Sie haben nicht einmal dort einheitlich 1.000 m erreicht. Das OVG-Urteil sagt aus: Wir brauchen eine Einheitlichkeit der Planung. - Was wird vorgelegt? Sie haben Flächen vorgelegt, die zur einen Seite 800 m Abstand zur Wohnbebauung haben und zur anderen Seite 1.000 m. Das kann nicht rechtssicher sein. Sie gehen mit einer rechtsunsicheren Planung in das Verfahren. Sie gehen mit offenen Augen ins Verderben.

(Beifall SPD und Lars Harms [SSW] - Dr. Ralf Stegner [SPD]: So ist es!)

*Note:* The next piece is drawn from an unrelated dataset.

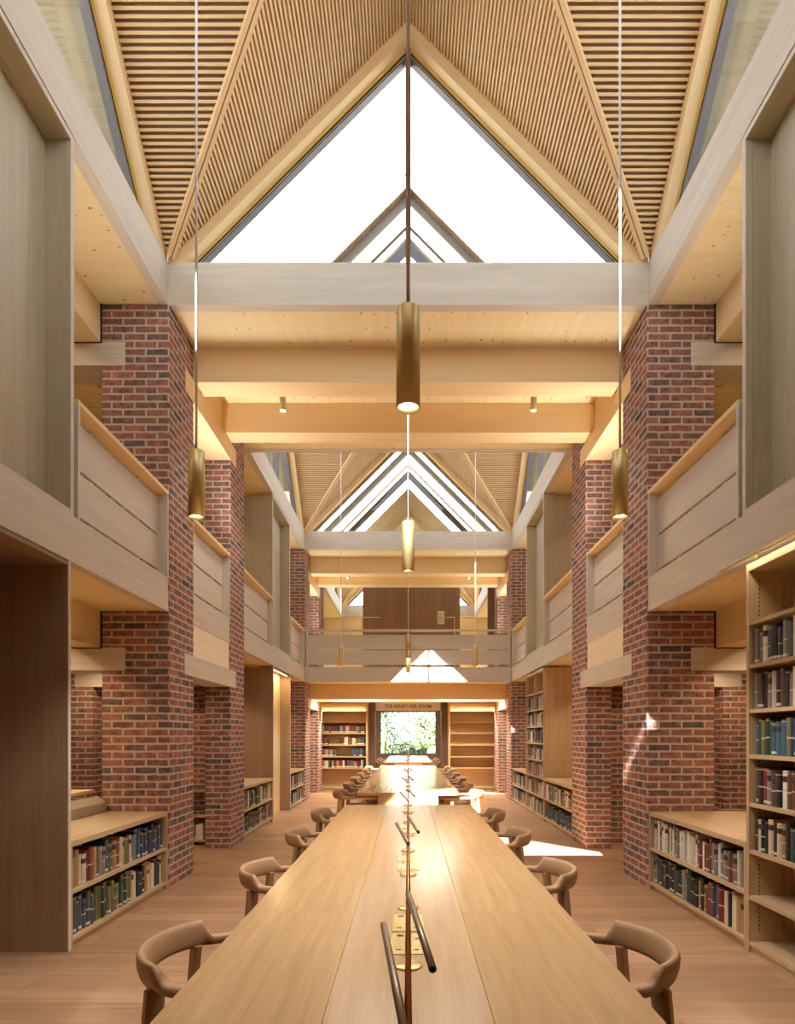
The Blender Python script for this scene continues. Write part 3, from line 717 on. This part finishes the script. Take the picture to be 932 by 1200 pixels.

Wir haben den Wissenschaftlichen Dienst gefragt, unter welchen Voraussetzungen es möglich wäre, das Moratorium zu verlängern. Der Wissenschaftliche Dienst hat geantwortet, die weitere Verlängerung müsste aufgrund voraussichtlich eintretender Verzögerungen des Planungsprozesses, die auf sachlich tragfähigen Gründen beruhen, begründet werden. Sachlich tragfähige Gründe sind Gründe, die sich aus dem Verfahren entwickeln oder solche, die aus Gerichtsverfahren entstehen. Ein Regierungswechsel und neue Kriterien sind keine tragfähigen, sachgerechten Gründe.